The Beginning of the End of the Syrian Civil War

The capture of Aleppo will without a doubt mark the biggest victory for Bashar Al Assad and its allies and the end of the dream for the rebels.  This is the greatest achievement of the regime since the civil war began in 2011 – and the heavist blow for the rebels-. Aleppo was a key […]

The capture of Aleppo will without a doubt mark the biggest victory for Bashar Al Assad and its allies and the end of the dream for the rebels.  This is the greatest achievement of the regime since the civil war began in 2011 – and the heavist blow for the rebels-. Aleppo was a key city for the Syrian Civil War. Having lost the city the rebels cannot pretend anymore or dream of a military triumph over Assad’ army. More importandly their position at the negotiating table is severely compromised.

Their backers do not view them anymore as actors that could replace Assad. Loyalists troops. meanwhile, are now in control of all Syrians major Urban centers : Damas,Aleppo,Homs (where the Revolution Started) and Hama. Even if they lost Palmyra last week, the government sucess in Aleppo will embolden its forces to redouble their efforts to end the war with a military solution.

Photo Credit: Breaking World Wide News

Starvation Tactics

In upcoming 2017, the loyalists will no doubt capitalize use all their forces to regain more rebel-held territory in the country especially in the Idlib region , where the rebels are in total control. Progress by government forces are not just seen in Aleppo but also in Hama province in the Maares area and in the suburds near Damascus that were under rebel control for years. Bombardements coupled with starvation tactics has proven to be a dreadful tactic , and the enclaves surrendered one by one, slowly but surely.

The Syrian Rebels no longer pose an existential threat to the Assad Government. Rebels role will be limited to harass in relentless attacks the SAA troops and their allies and seek to inflict the maximum of casualties to keep the Revolution Alive.

Actors of The Syrian Civil War
Credit : The Atlantic

Is the Civil War over?

The civil war is closer to the end now with the Regime victory in Aleppo , but the fight is still far from over , and the victory is still very far for Assad. Indeed a military victory would take years for the Syrian government to achieve, even with the full help of Russia and Iran. The main problem for Assad is the lack of men. Indeed no more Shiites parents are willing to send their sons to be beheaded in remote parts of the country as cannon fodder. While most of their best Units such as the terrifying “Tiger Unit”  are conducted offensive operations in Damas and Aleppo, other units are poorly trained and equipped such as the one that was in Palmyra and was crushed by the Islamic State on Dec.11. They tried to fix the problem by using in their ranks foreign fighters (Iran, Afghanistan,Pakistan,Hezbollah..) but the influx of foreign fighters (mostly Shiite militias ) did not permit to replace the lives loss in five years of civil war. Without to mention the desertions and defections that plagued the Syrian Army in the early stages of the Civil War. The Syrian Governmental Army is overstretched government forces will have trouble not only seizing new ground but also finding the troops to hold it.

Tensions Russia-Iran

Damascus may also start to see its foreign allies lose interest in the fight. The intensive support al Assad has received from Iran, Russia and Hezbollah is largely what has given his troops the upper hand against the rebels, who have had far less foreign aid to work with. Once Damas would have regain its grip on power and vital part of the territories , these allies especially Russia would seek to exit the conflict as quick as possible. For Economic Reasons, but also because they want to save appearances and now that the current regime has no chance of crushing the rebels in the short term. But the most important factor in Russian decision would be that they are strongly opposed to their partner in crime Iran. Indeed strong ideological and strategic issues are disturbing their working relationship , as seen during the battle of Aleppo.

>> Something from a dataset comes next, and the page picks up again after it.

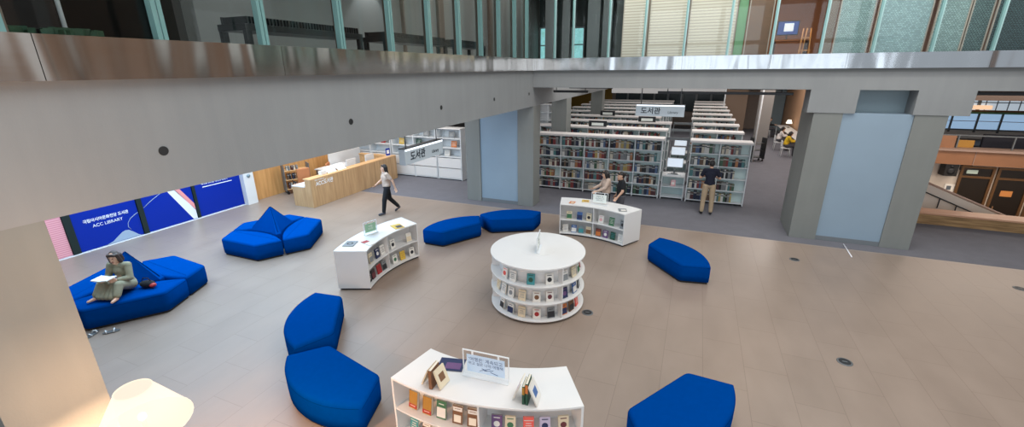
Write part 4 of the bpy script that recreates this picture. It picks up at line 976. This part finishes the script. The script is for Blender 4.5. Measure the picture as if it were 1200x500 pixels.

Economic Incentives and Negotiated Agreement :

After Five years of Civil War , the Syrian Government is bombing on a daily basis rebels position making lives and economic viability impossible for rebels regions ,since factories and housing projects are constantly bombed. On the contrary Government zones offer relatives economic prosperity, where you can create a business and jobs.

Still the Government recently lost oil-rich region of Palmyra and will see even more difficulties to sustain its army. As a consequence he will within few years be almost entirely dependent on foreign sponsors for its survival. Foreign sponsors (Iran and Russia) that are strongly hit by the oil crisis and the fall of the oil price. Despite this terrible economic conjuncture , they will have to find a way to increase their financial support to Syria. Economic incentives could therefore push  this power to press Assad to accepte a negotiatied settlement with the rebels in order to relieve them from their financial burden.

Update on Situation :

A ceasefire brokered by Russia and Turkey on Tuesday was supposed to end the fighting, with the besieged rebels and civilians given a safe passage out. Within a few hours, however, shelling of the city intensified and buses sent to evacuate thousands of Syrians returned empty.